On at least one web hosting web site the company lists “Submission of your Web site to the Google search engine” but only for their higher-priced web hosting packages. I thought Google decided for themselves what to include, and I thought it was pretty much everything in the universe.
It is a scam to charge extra for a Google listing?
Almost scam. Maybe just taking advantage of the ignorant. They’re providing a service, but anyone can submit their site to Google. It’s not hard.
No-one, however, can guarantee just how or where google will list it, they have very strict and secret algorithms that determine this, in order to prevent the cheating and fixing that some internet sharks claim they can do.

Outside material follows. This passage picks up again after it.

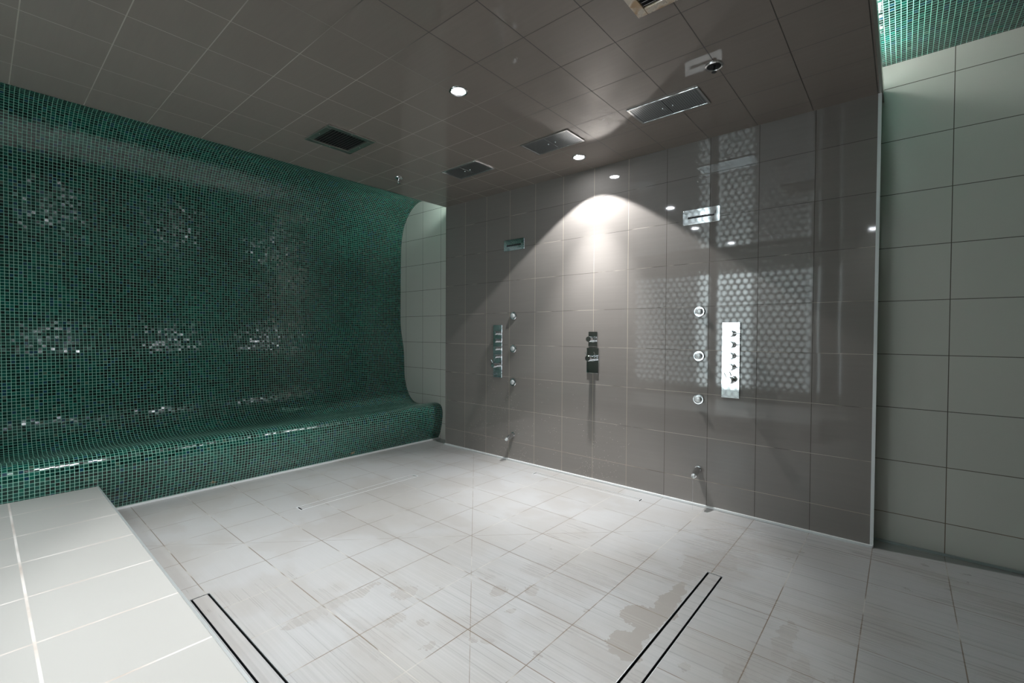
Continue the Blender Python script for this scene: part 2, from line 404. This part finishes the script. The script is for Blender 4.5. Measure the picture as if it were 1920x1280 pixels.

I suspect that ISPs hope to suggest that by getting them to do the submission they’ll somehow do a better job of it, i.e. it will appear nearer the top of searches. But, really, the only thing that’ll make a difference is the quality of your web site and how many people use and link to it.
Google does have Pay-Per-Click sponsored ads that are always on top or on a sidebar for each and every page you look at. Listing yourself is free. Listing there is not free. Optimum listing with the correct keywords or metatags is free if you know what you’re doing- and costly if you try to go without.
I tried and tried to get my website listed on Yahoo! - it took at least five attempts, over a year or so. Eventually they did do it - after I’d made some frame issues work ok for Netscape as well as IE.
Google picked it up much earlier. The trick I found was first getting listed in the Open Directory Project - http://www.dmoz.org
I don’t think Google uses keywords or metatags to any great degree. Certainly not for ranking. They were initially designed to allow for searching and indexing, but very quickly became abused. You’d get pages listing entire dictionaries in their keywords, including common keywords that bore no relation to the page’s content or commercial pages including other’s tradenames. Consequently they quickly fell from favour with search engines.
Seriously, Google know what they are doing. You can try playing the system but it won’t get you very far for very long. Nothing beats good, well organised, content.
The needlepoint store under my feet decided to go online. The owner paid for the website, had it setup, and paid one of the “search specialists” to get the site up in the rankings. That person did their job, and their site showed up #1 or #2 in the rankings for the relevant terms. The owner was going to start taking online orders in a couple weeks.
Then Google changed their algorithm. The site plummetted out of the first 10. The search engine guy said “yeah, its because Yahoo bought Google” ??? and wanted more money to make the site go back up.
I know that Yahoo didn’t buy Google, but this guy said that it was. Heck, I’ve heard from people that every company bought every other company and then you find out that they just signed a cooperative marketing agreement or were on the same press release.